The founder of the Hunters Estate agency and Conservative MP for Thirsk and Malton Kevin Hollinrake has backed a campaign by the  Residential Landlords’ Association (RLA) to reduce Capital Gains Tax paid by landlords when selling their rented home to sitting tenants.

The proposal involves an amendment to the Finance Bill currently before Parliament.
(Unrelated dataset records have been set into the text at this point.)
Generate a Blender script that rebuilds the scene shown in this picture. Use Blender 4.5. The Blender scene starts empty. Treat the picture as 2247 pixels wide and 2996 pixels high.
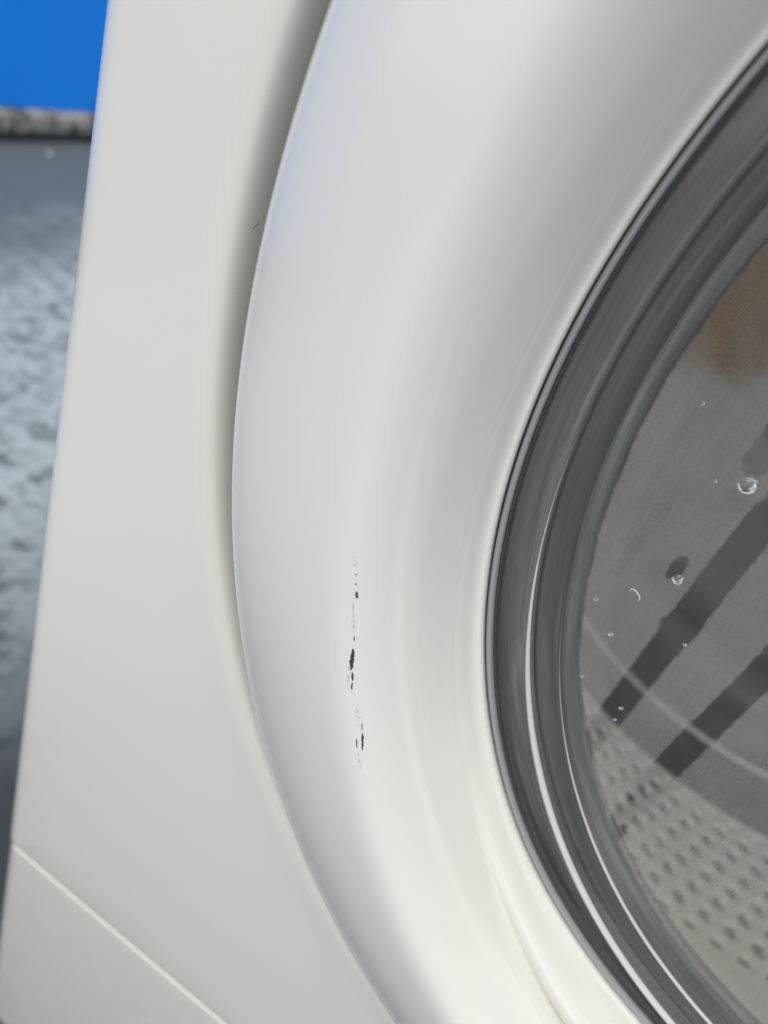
import bpy, math, random
from mathutils import Vector, Matrix, noise

sc = bpy.context.scene
ZC = 0.530                      # height of the door's centre above the ground (m)
random.seed(7)

# ------------------------------------------------------------------ camera
cd = bpy.data.cameras.new("camera")
cam = bpy.data.objects.new("camera", cd)
sc.collection.objects.link(cam)
RIGHT = Vector((0.83272, 0.42697, 0.35253))
DOWN = Vector((0.51807, -0.37612, -0.76820))
FWD = Vector((-0.19541, 0.82233, -0.53440))
M3 = Matrix((RIGHT, -DOWN, -FWD)).transposed()
cam.matrix_world = Matrix.Translation((-0.16794, -0.12412, ZC + 0.02544)) @ M3.to_4x4()
cd.sensor_fit = 'VERTICAL'
cd.sensor_height = 24.0
cd.lens = 1995.47 / 2996 * 24.0
cd.clip_start = 0.005
cd.clip_end = 500
cd.dof.use_dof = True
cd.dof.focus_distance = 0.152
cd.dof.aperture_fstop = 6.2
sc.camera = cam

# ------------------------------------------------------------------ sky, sun, exposure
SUN_EL, SUN_AZ = math.radians(60), math.radians(182)     # azimuth from +Y, clockwise
w = bpy.data.worlds.new("World"); sc.world = w; w.use_nodes = True
nt = w.node_tree
bg = nt.nodes["Background"]
sky = nt.nodes.new("ShaderNodeTexSky"); sky.sky_type = 'NISHITA'; sky.sun_disc = False
sky.sun_elevation = SUN_EL; sky.sun_rotation = SUN_AZ
sky.air_density = 1.0; sky.dust_density = 2.0
hs = nt.nodes.new("ShaderNodeHueSaturation"); hs.inputs['Saturation'].default_value = 0.74
nt.links.new(sky.outputs[0], hs.inputs['Color'])
tint = nt.nodes.new("ShaderNodeMix"); tint.data_type = 'RGBA'; tint.blend_type = 'MULTIPLY'
tint.inputs[0].default_value = 1.0; tint.inputs[7].default_value = (1.0, .97, .91, 1)      # the camera's white balance leans warm
nt.links.new(hs.outputs[0], tint.inputs[6])
nt.links.new(tint.outputs[2], bg.inputs['Color'])
bg.inputs['Strength'].default_value = 0.15
sd = bpy.data.lights.new("sun", 'SUN'); sd.energy = 1.0; sd.angle = math.radians(50); sd.color = (1, .94, .84)
sun = bpy.data.objects.new("sun", sd); sc.collection.objects.link(sun)
sdir = Vector((math.sin(SUN_AZ) * math.cos(SUN_EL), math.cos(SUN_AZ) * math.cos(SUN_EL), math.sin(SUN_EL)))
sun.rotation_euler = (-sdir).to_track_quat('-Z', 'Y').to_euler()
sc.view_settings.view_transform = 'Standard'
sc.view_settings.look = 'None'
sc.view_settings.exposure = 0.30
sc.view_settings.gamma = 1.0
sc.cycles.use_denoising = True
sc.cycles.use_adaptive_sampling = True
sc.cycles.adaptive_threshold = 0.015
sc.cycles.max_bounces = 8
sc.cycles.transparent_max_bounces = 12
sc.cycles.glossy_bounces = 4
sc.cycles.sample_clamp_indirect = 6

# ------------------------------------------------------------------ helpers
def tag(o, label=None, cat=None, group=None, kind=None):
    if label: o['label'] = label
    if cat: o['category'] = cat
    if group: o['group'] = group
    if kind: o['kind'] = kind
    return o

def W(x, z, h):                 # machine millimetres (h: towards the viewer) -> world metres
    return (x / 1000, -h / 1000, z / 1000 + ZC)

def mesh(name, verts, faces, mat, parent=None, smooth=True):
    me = bpy.data.meshes.new(name)
    me.from_pydata(verts, [], faces)
    me.update()
    if smooth:
        me.polygons.foreach_set('use_smooth', [True] * len(me.polygons))
    o = bpy.data.objects.new(name, me)
    sc.collection.objects.link(o)
    if mat: me.materials.append(mat)
    if parent: o.parent = parent
    return o

def spline(pts, n=5):           # Catmull-Rom through 2-D control points
    out = []
    m = len(pts)
    for i in range(m - 1):
        p0 = pts[max(i - 1, 0)]; p1 = pts[i]; p2 = pts[i + 1]; p3 = pts[min(i + 2, m - 1)]
        for k in range(n):
            t = k / n
            out.append(tuple(0.5 * (2 * p1[j] + (p2[j] - p0[j]) * t + (2 * p0[j] - 5 * p1[j] + 4 * p2[j] - p3[j]) * t * t
                       + (3 * p1[j] - p0[j] - 3 * p2[j] + p3[j]) * t ** 3) for j in (0, 1)))
    out.append(tuple(pts[-1]))
    return out

def angles():                   # fine where the photograph looks, coarser elsewhere
    a = []; t = 0.0
    while t < 359.999:
        a.append(t); t += 0.25 if 155 <= t < 285 else 2.5
    return a
ANG = angles()

def lathe(name, prof, mat, parent, closed=False):
    """prof: list of (r, h) or a function of the angle in degrees that gives one"""
    v = []; f = []; n = None
    for a in ANG:
        p = prof(a) if callable(prof) else prof
        n = len(p); c, s = math.cos(math.radians(a)), math.sin(math.radians(a))
        v += [W(r * c, r * s, h) for r, h in p]
    m = len(ANG)
    for i in range(m):
        j = (i + 1) % m
        for k in range(n - 1 + (1 if closed else 0)):
            k2 = (k + 1) % n
            f.append((i * n + k, i * n + k2, j * n + k2, j * n + k))
    return mesh(name, v, f, mat, parent)

def box(name, lo, hi, mat, parent=None, bev=0.0):
    import bmesh
    bm = bmesh.new()
    bmesh.ops.create_cube(bm, size=1)
    for q in bm.verts:
        q.co = Vector([lo[i] + (q.co[i] + .5) * (hi[i] - lo[i]) for i in range(3)])
    if bev: bmesh.ops.bevel(bm, geom=bm.edges[:], offset=bev, segments=3, affect='EDGES', profile=.5)
    me = bpy.data.meshes.new(name); bm.to_mesh(me); bm.free()
    me.materials.append(mat)
    o = bpy.data.objects.new(name, me); sc.collection.objects.link(o)
    if parent: o.parent = parent
    return o

class Mat:
    def __init__(s, name):
        s.m = bpy.data.materials.new(name); s.m.use_nodes = True
        s.t = s.m.node_tree; s.b = s.t.nodes["Principled BSDF"]; s.out = s.t.nodes["Material Output"]
    def n(s, typ, **kw):
        q = s.t.nodes.new(typ)
        for k, v in kw.items():
            if k in q.inputs: q.inputs[k].default_value = v
            else: setattr(q, k, v)
        return q
    def l(s, a, b): s.t.links.new(a, b)
    def set(s, **kw):
        for k, v in kw.items(): s.b.inputs[k.replace('_', ' ')].default_value = v
        return s
    def coords(s): return s.n("ShaderNodeTexCoord").outputs['Object']
    def noise(s, scale, detail=4, rough=.55, vec=None, dist=0):
        q = s.n("ShaderNodeTexNoise", Scale=scale, Detail=detail, Roughness=rough, Distortion=dist)
        s.l(vec or s.coords(), q.inputs['Vector']); return q.outputs['Fac']
    def ramp(s, src, stops):
        q = s.n("ShaderNodeValToRGB"); e = q.color_ramp.elements
        while len(e) < len(stops): e.new(.5)
        for k, (p, c) in enumerate(stops):
            e[k].position = p; e[k].color = (*c, 1) if not isinstance(c, (int, float)) else (c, c, c, 1)
        s.l(src, q.inputs[0]); return q.outputs[0]
    def mix(s, fac, a, b):
        q = s.n("ShaderNodeMix", data_type='RGBA')
        for sock, v in ((q.inputs[0], fac), (q.inputs[6], a), (q.inputs[7], b)):
            if isinstance(v, (int, float)): sock.default_value = v
            elif isinstance(v, tuple): sock.default_value = (*v, 1)
            else: s.l(v, sock)
        return q.outputs[2]
    def math(s, op, a, b=0.0):
        q = s.n("ShaderNodeMath", operation=op)
        for k, v in ((0, a), (1, b)):
            if isinstance(v, (int, float)): q.inputs[k].default_value = v
            else: s.l(v, q.inputs[k])
        return q.outputs[0]
    def bump(s, src, strength, dist):
        q = s.n("ShaderNodeBump", Strength=strength, Distance=dist)
        s.l(src, q.inputs['Height']); s.l(q.outputs[0], s.b.inputs['Normal'])

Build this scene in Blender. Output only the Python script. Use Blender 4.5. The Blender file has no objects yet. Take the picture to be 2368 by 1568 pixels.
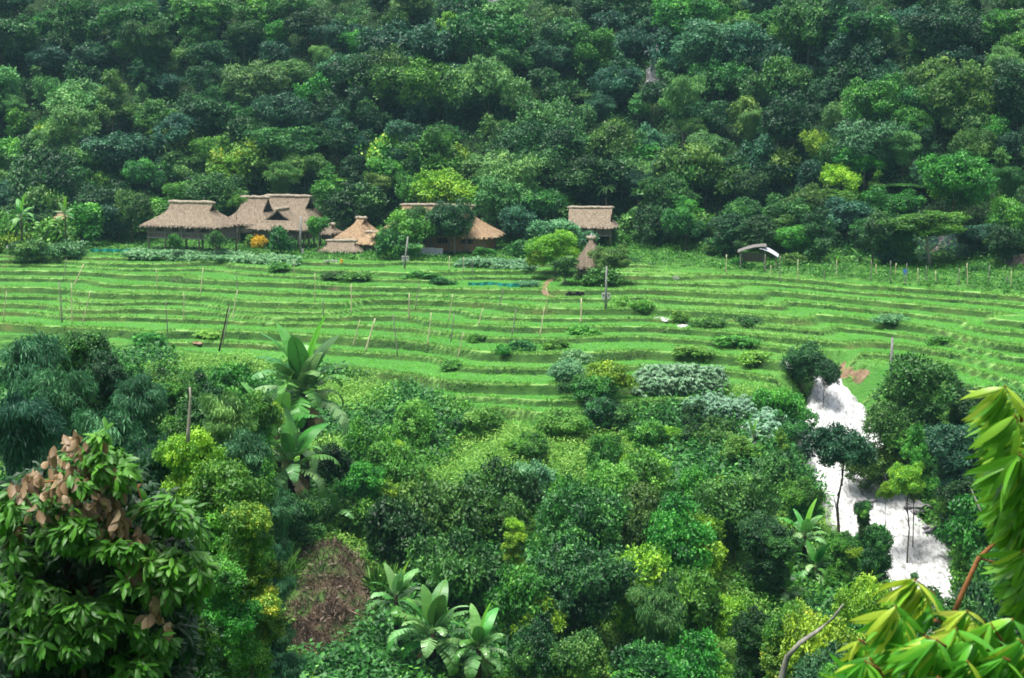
import bpy, math, random
import numpy as np
from mathutils import Vector, Matrix

# ---------------------------------------------------------------- camera, sky, sun, exposure
SC = bpy.context.scene
PITCH = math.radians(7.8); FPX = 1675.0; CAMZ = 24.0
cd = bpy.data.cameras.new("camera"); cam = bpy.data.objects.new("camera", cd)
SC.collection.objects.link(cam); SC.camera = cam
cam.location = (0, 0, CAMZ); cam.rotation_euler = (math.pi/2 - PITCH, 0, 0)
cd.sensor_width = 36; cd.lens = 36*FPX/1024; cd.clip_start = 0.1; cd.clip_end = 6000
cd.dof.use_dof = True; cd.dof.focus_distance = 230; cd.dof.aperture_fstop = 7.0

SUN_EL, SUN_AZ = math.radians(74), math.radians(-50)      # azimuth from +Y towards +X
W = bpy.data.worlds.new("World"); SC.world = W; W.use_nodes = True
wn = W.node_tree.nodes; wl = W.node_tree.links
bg = wn['Background']; sky = wn.new('ShaderNodeTexSky'); sky.sky_type = 'NISHITA'; sky.sun_disc = False
sky.sun_elevation = SUN_EL; sky.sun_rotation = SUN_AZ; sky.air_density = 1.0; sky.dust_density = 4.0
hsv = wn.new('ShaderNodeHueSaturation'); hsv.inputs['Saturation'].default_value = .45      # cloud-veiled sky
wl.new(sky.outputs[0], hsv.inputs['Color']); wl.new(hsv.outputs[0], bg.inputs[0]); bg.inputs[1].default_value = 0.095
sd = bpy.data.lights.new("sun", 'SUN'); sd.energy = 3.0; sd.angle = math.radians(22); sd.color = (1.0, 0.97, 0.90)
sun = bpy.data.objects.new("sun", sd); SC.collection.objects.link(sun)
_d = Vector((math.sin(SUN_AZ)*math.cos(SUN_EL), math.cos(SUN_AZ)*math.cos(SUN_EL)*-1, math.sin(SUN_EL)))
sun.rotation_euler = _d.to_track_quat('Z', 'Y').to_euler()
SC.view_settings.view_transform = 'Standard'; SC.view_settings.look = 'None'
SC.view_settings.exposure = 1.38; SC.view_settings.gamma = 1.0
SC.render.engine = 'CYCLES'
cy = SC.cycles; cy.max_bounces = 5; cy.diffuse_bounces = 3; cy.glossy_bounces = 2; cy.transmission_bounces = 3
cy.volume_bounces = 0; cy.transparent_max_bounces = 6; cy.use_adaptive_sampling = True; cy.adaptive_threshold = 0.02
cy.use_denoising = True; cy.sample_clamp_indirect = 4; cy.filter_width = 1.7
cy.caustics_reflective = False; cy.caustics_refractive = False

# ---------------------------------------------------------------- helpers
RNG = np.random.default_rng(7); R = random.Random(11)
K = 1024/2367.0                                            # photo layout units -> frame pixels
def ray(dx, dy):
    u, v = dx*K, dy*K
    cp, sp = math.cos(PITCH), math.sin(PITCH); a = (u-512)/FPX; b = (339-v)/FPX
    return np.array([a, cp + b*sp, -sp + b*cp])
def P(dx, dy, D):
    r = ray(dx, dy); t = D/r[1]
    return np.array([r[0]*t, D, CAMZ + r[2]*t])
def tan_of(row): return math.tan(PITCH + math.atan((row-339)/FPX))
def nrm(a): return a/np.maximum(np.linalg.norm(a, axis=-1, keepdims=True), 1e-9)

_TAB = RNG.random((64, 256, 256)).astype(np.float32)
def vnoise(x, y, s, seed=0):
    x = np.asarray(x, float)/s; y = np.asarray(y, float)/s
    xi = np.floor(x).astype(int); yi = np.floor(y).astype(int); fx = x-xi; fy = y-yi
    fx = fx*fx*(3-2*fx); fy = fy*fy*(3-2*fy); T = _TAB[seed % 64]
    g = lambda i, j: T[i & 255, j & 255]
    return (g(xi, yi)*(1-fx)+g(xi+1, yi)*fx)*(1-fy)+(g(xi, yi+1)*(1-fx)+g(xi+1, yi+1)*fx)*fy*1.0-0.5

# ---------------------------------------------------------------- terrain function
U_ = np.array([-100, 60, 200, 280, 330, 380, 450, 540, 640, 740, 800, 850, 900, 950, 1024, 1150.])
NR_ = np.array([335, 335, 352, 362, 372, 383, 390, 420, 402, 385, 395, 372, 385, 392, 392, 392.])
FR_ = np.interp(U_, [0, 150, 300, 500, 640, 740, 865, 1024, 1150], [253, 255, 259, 262, 264, 270, 279, 290, 298])
Z0 = 0.6; SL = 0.09                                       # level of the village edge; fall of the fields
NR_ = NR_+np.interp(U_, [380, 450, 540, 640, 700], [0, 12, 9, 8, 0])
DF_ = np.array([(CAMZ-Z0)/tan_of(r) for r in FR_])
DN_ = np.array([(CAMZ-Z0+SL*df)/(tan_of(r)+SL) for r, df in zip(NR_, DF_)])
_rv = [(182, -5.9), (176, -9), (168, -10.6), (162, -12.8), (157, -14.5), (148, -16.1), (142, -16.8), (132, -18.3), (115, -20), (80, -18), (60, -11), (25, 6), (10, 15.5), (4, 22.3)]
_near = {
 -100: [(170,-7),(130,-8),(100,-6),(80,-1),(60,4),(40,9),(25,12),(10,18),(4,22.3)],
   60: [(170,-7),(130,-8),(100,-6),(80,-2),(60,3),(40,8),(25,11),(10,18),(4,22.3)],
  200: [(170,-8),(135,-9),(112,-12),(85,-9),(60,-2),(40,3),(25,8),(10,17),(4,22.3)],
  280: [(170,-8.5),(140,-10),(128,-10.4),(119,-14.8),(108,-15.5),(85,-13),(60,-6),(25,7),(10,16),(4,22.3)],
  330: [(170,-9),(140,-10),(126.5,-10.2),(119,-14.8),(108,-15.6),(85,-16),(60,-8),(25,7),(10,16),(4,22.3)],
  380: [(170,-9.3),(140,-11.5),(125,-13),(117,-15.5),(108,-16),(85,-16),(60,-9),(25,6),(10,16),(4,22.3)],
  450: [(165,-10.3),(140,-13),(120,-15.3),(108,-17),(85,-17),(60,-10),(25,6),(10,16),(4,22.3)],
  540: [(156,-9.5),(148,-12),(140,-13.6),(120,-16),(108,-18),(85,-17),(60,-10),(25,6),(10,16),(4,22.3)],
  640: [(168,-9.4),(150,-12.5),(130,-15.5),(112,-18.5),(85,-17),(60,-10),(25,6),(10,16),(4,22.3)],
  740: [(170,-9),(150,-13),(130,-16.5),(115,-18.5),(100,-20),(80,-18),(60,-11),(25,6),(10,16),(4,22.3)],
  800: [(172,-9.3),(155,-13.2),(140,-17),(125,-19.5),(110,-21),(80,-18),(60,-11),(25,6),(10,16),(4,22.3)],
  850: _rv, 900: _rv,
  950: [(176,-7),(168,-8.5),(160,-11),(150,-14.5),(140,-16.5),(130,-18.5),(115,-20),(80,-18),(60,-11),(25,6),(10,15.5),(4,22.3)],
 1024: [(172,-6.5),(160,-8),(150,-10),(140,-13),(125,-16),(100,-18),(80,-16),(60,-10),(25,6),(10,15.5),(4,22.3)],
 1150: [(172,-6.5),(160,-8),(150,-10),(140,-12),(125,-14),(100,-15),(80,-13),(60,-8),(25,7),(10,16),(4,22.3)]}
DG = np.concatenate([np.arange(0, 320, 1.0), np.arange(320, 2600, 10.0)])
ZT = []
for i, u in enumerate(U_):
    df, dn = DF_[i], DN_[i]
    pts = [(q, z) for q, z in _near[int(u)] if q < dn-1.5][::-1]
    pts += [(dn, Z0-SL*(df-dn)), (df, Z0), (df+8, Z0+.4), (df+22, 2.0), (df+34, 7), (df+130, 76), (df+190, 100), (df+420, 108), (2600, 112)]
    ZT.append(np.interp(DG, [p[0] for p in pts], [p[1] for p in pts]))
ZT = np.array(ZT)
# stream cascade outline (photo layout rows -> depth)
RIV = [(845, 190, 1885, 1915), (880, 184, 1893, 1938), (920, 180, 1874, 1978), (970, 176, 1862, 2014), (1030, 169, 1842, 2046), (1080, 165.5, 1866, 2068),
       (1130, 161.5, 1900, 2088), (1190, 157, 1922, 2128), (1240, 152.5, 1950, 2172), (1290, 148, 2020, 2210), (1350, 142, 2045, 2235), (1420, 136, 2100, 2285), (1500, 129, 2160, 2350), (1600, 121, 2260, 2460)]
_rp = sorted([(D, P(l, y, D), P(r, y, D)) for y, D, l, r in RIV], key=lambda q: q[0])
RD = np.array([q[0] for q in _rp]); RL = np.array([q[1][0] for q in _rp]); RR = np.array([q[2][0] for q in _rp]); RZ = np.array([q[1][2] for q in _rp])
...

Currently Clause 72 of the Bill  seeks to reduce Capital Gains Tax from 28 per cent to 20 per cent except for the sale of residential property where the rate will remain unchanged.

According to the RLA, Hollinrake is tabling an amendment to the Bill which will extend the tax cut to private landlords selling a rental property to a sitting tenant.  “Given the recent attack on the Private Rented Sector by Chancellor George Osborne…more and more landlords will want to exit the market as renting [sic] becomes financially unsustainable for them” the RLA said.

The RLA further purports that 77 per cent of private landlords would consider selling their property to tenants if the tax liability were reduced.

Hollinrake claims that the amendment will support the government’s wider home ownership agenda while at the same time offering landlords a route out of the sector minimizing their financial hit.  According to the RLA, the amendment  includes safeguards to prevent such a tax change being abused.